Posted by Phil Owens
Phil Owens
Philip is one of Australia’s leading performance and leadership specialists. He
User is currently offline
on Wednesday, 21 December 2011
in Influence

I was working with a senior leader in an organisation in Germany recently and his sense was that we are almost on another ‘tipping point’.  He keeps hiring great people, but most of his efforts to create synergies and really get the best of his people seem to fail.  He senses that there must be a ‘better way’ to lead people, and to get results.

I have to agree with him.  I see so often that groups of people are thrust together in teams that almost bring out the ‘worst’ in each other.  They find ways not to collaborate.  They act defensively and avoid commitment or creativity.  Does this sound somewhat familiar?

And yet, each person was a high quality, high performing individual.
What would happen, I asked him, if they would collaborate?  If they would share ideas and be innovative and creative?
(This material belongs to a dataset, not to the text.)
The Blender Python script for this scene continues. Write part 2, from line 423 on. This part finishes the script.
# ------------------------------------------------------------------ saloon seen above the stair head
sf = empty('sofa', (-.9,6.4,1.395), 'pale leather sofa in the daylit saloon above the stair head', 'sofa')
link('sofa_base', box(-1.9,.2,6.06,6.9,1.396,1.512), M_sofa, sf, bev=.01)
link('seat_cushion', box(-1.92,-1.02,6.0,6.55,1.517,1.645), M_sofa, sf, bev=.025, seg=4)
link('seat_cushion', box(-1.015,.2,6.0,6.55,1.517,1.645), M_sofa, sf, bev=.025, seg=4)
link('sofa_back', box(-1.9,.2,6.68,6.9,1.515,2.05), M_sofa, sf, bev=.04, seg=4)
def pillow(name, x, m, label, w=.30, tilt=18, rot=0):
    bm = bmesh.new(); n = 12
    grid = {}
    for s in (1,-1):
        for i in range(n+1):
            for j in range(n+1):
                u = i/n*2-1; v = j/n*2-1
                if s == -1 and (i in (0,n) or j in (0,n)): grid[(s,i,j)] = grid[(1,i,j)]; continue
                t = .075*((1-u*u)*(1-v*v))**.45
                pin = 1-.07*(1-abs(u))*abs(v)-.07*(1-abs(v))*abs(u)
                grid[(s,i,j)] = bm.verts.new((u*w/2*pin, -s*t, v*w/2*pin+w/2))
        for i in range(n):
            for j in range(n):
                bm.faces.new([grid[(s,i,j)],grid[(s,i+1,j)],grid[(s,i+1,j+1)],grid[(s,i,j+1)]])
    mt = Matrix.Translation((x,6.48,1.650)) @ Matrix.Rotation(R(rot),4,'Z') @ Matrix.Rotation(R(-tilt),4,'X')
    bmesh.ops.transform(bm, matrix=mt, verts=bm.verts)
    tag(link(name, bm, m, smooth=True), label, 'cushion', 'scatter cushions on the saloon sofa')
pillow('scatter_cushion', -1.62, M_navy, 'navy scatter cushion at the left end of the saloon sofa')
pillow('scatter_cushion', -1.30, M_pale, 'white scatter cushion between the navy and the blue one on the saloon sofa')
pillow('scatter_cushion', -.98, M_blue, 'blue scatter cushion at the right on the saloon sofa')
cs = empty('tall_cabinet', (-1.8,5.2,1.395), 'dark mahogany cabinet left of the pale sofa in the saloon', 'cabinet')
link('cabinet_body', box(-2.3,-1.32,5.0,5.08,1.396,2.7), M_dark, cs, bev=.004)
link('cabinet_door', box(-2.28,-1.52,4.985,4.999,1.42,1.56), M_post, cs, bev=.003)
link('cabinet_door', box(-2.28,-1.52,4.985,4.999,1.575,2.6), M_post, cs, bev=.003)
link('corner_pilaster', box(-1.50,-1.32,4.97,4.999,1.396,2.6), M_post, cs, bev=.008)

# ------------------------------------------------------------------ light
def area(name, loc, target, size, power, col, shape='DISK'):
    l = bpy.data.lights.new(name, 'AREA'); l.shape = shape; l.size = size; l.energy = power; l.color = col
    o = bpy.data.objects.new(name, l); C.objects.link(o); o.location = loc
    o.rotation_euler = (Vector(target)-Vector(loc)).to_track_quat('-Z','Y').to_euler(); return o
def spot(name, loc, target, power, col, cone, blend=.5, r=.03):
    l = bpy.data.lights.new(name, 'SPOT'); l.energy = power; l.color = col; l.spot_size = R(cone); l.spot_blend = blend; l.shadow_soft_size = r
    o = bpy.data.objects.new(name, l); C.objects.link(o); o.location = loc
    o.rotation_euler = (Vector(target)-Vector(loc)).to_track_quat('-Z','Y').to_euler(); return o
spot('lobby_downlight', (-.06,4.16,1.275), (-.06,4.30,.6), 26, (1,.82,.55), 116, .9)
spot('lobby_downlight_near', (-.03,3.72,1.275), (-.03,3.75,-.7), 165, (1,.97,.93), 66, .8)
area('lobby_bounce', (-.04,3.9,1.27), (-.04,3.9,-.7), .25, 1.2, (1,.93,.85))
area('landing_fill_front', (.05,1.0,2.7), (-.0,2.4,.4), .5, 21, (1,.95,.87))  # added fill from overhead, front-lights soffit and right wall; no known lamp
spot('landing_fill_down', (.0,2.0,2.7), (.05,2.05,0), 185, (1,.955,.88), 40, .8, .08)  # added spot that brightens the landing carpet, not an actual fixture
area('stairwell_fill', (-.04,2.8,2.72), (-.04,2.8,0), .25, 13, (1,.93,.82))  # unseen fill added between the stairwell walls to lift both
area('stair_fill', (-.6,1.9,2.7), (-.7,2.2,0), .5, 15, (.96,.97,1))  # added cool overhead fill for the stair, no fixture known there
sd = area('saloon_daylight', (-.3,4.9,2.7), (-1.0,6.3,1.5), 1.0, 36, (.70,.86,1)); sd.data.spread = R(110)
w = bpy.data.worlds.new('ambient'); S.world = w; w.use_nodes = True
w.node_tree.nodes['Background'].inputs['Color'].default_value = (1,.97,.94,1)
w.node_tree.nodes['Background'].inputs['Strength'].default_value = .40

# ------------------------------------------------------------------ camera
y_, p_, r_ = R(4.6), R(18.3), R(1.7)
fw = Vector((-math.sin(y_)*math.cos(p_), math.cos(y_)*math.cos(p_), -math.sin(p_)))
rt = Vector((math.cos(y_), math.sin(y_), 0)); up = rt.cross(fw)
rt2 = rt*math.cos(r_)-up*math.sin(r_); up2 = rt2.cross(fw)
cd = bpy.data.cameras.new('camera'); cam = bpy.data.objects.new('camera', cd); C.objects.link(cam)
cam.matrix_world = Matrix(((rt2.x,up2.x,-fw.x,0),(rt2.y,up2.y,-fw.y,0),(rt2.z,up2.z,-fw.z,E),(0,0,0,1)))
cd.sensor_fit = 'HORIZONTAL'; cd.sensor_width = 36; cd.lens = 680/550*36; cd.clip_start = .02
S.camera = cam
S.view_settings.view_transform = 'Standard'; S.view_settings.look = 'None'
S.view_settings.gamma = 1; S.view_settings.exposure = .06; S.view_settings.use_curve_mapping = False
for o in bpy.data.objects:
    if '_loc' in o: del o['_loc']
If they would take responsibility for themselves and others?

His answer:  I would finally be running a business.

When our organisations set up processes and structures which enhance fear, disempowerment and complexity, or bring in incentive schemes which actively work against the greater mission of the organisation (but serve its individual units), then individuals are not encouraged to fully and openly participate.  My experience is that employees love the opportunity to give their best and be recognised and rewarded for it.

There are some very simple steps to creating the situation where such collaboration and creativity are the norm:

•    Create an environment where each of the sub-groups of your business each, in their own way, serve the company’s greater mission.
•    Have thoughtful engagement with all employees which reinforces the values and purpose of the organisation.  Make employees feel valued, trusted and offer them some level of certainty (as much as you can).
•    Enact policies that support these elements.  Remove as many ‘old policies’ of control and disempowerment as you can, and consider how any new process or policy serves your true organisational purpose.

What are you doing as a leader which helps to really unlock the potential of your employees?  What is the one thing you can do right now to foster collaboration, creativity and innovation in your business?